Most of the singers were from outside the immediate area. The most pleasant surprise was bass-baritone Gardner Rhea, who was trained as a physicist and who is just winding up a tour with the U.S. Navy. He lacks a long list of performance credits, but his mellow and expressive instrument should make the trip from the laboratory to the opera house an easy one.

Rhea was impressive in Sarastro's aria "In diesen heil'gen Hallen" from "The Magic Flute," an Enlightenment hymn of faith in man's reason, which perhaps gained some ironic context from the current international situation. He was particularly fine in the beloved duet "La ci darem la mano" from "Don Giovanni," which he sang with soprano Deborah Golembiski.
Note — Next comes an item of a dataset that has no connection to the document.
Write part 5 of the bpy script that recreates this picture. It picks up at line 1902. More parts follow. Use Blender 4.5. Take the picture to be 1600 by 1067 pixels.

However, the best single performance came from director Craig Fields, who was a fine Figaro in "Non piu andrai," in which he terrifies the pampered pageboy Cherubino with the horrifying prospects of the latter's coming hitch in the army. Fields not only has a supple and resonant baritone, but his hundreds of performances on opera stages around the world have made him a strong actor, with an intuitive sense of the appropriate gesture and move. Fields concluded his aria with an ironic salute.

The other singers included mezzo Karie Brown, who sang Dorabella from "Cosi Fan Tutte;" tenor Tracey Welborn, who sang Ferrando's parts from the same opera; and Nancy McDuffie from the Virginia Tech voice faculty, who joined the rest for "Ah che tutta in un momento," which wraps up Act I of "Cosi Fan Tutte."

Golembiski is a good actress and was a funny Despina in arias from "Cosi Fan Tutte" and a strong Susanna in "Cinque . . . dieci" and "Deh vieni, non tardar" from "The Marriage of Figaro." She also sang "L'amero, saro constante" from the only work on the program that is not well known, the pastoral opera "Il Re Pastore."

Bond led the orchestra in the overtures from "Cosi Fan Tutte" and "The Marriage of Figaro," which opened the first and second halves of the concert, respectively. And the evening concluded with a rousing run through "Ah che tutta in un momento" from "Cosi Fan Tutte," which featured some lovely duets by Fields and Welborn and by Brown and McDuffie.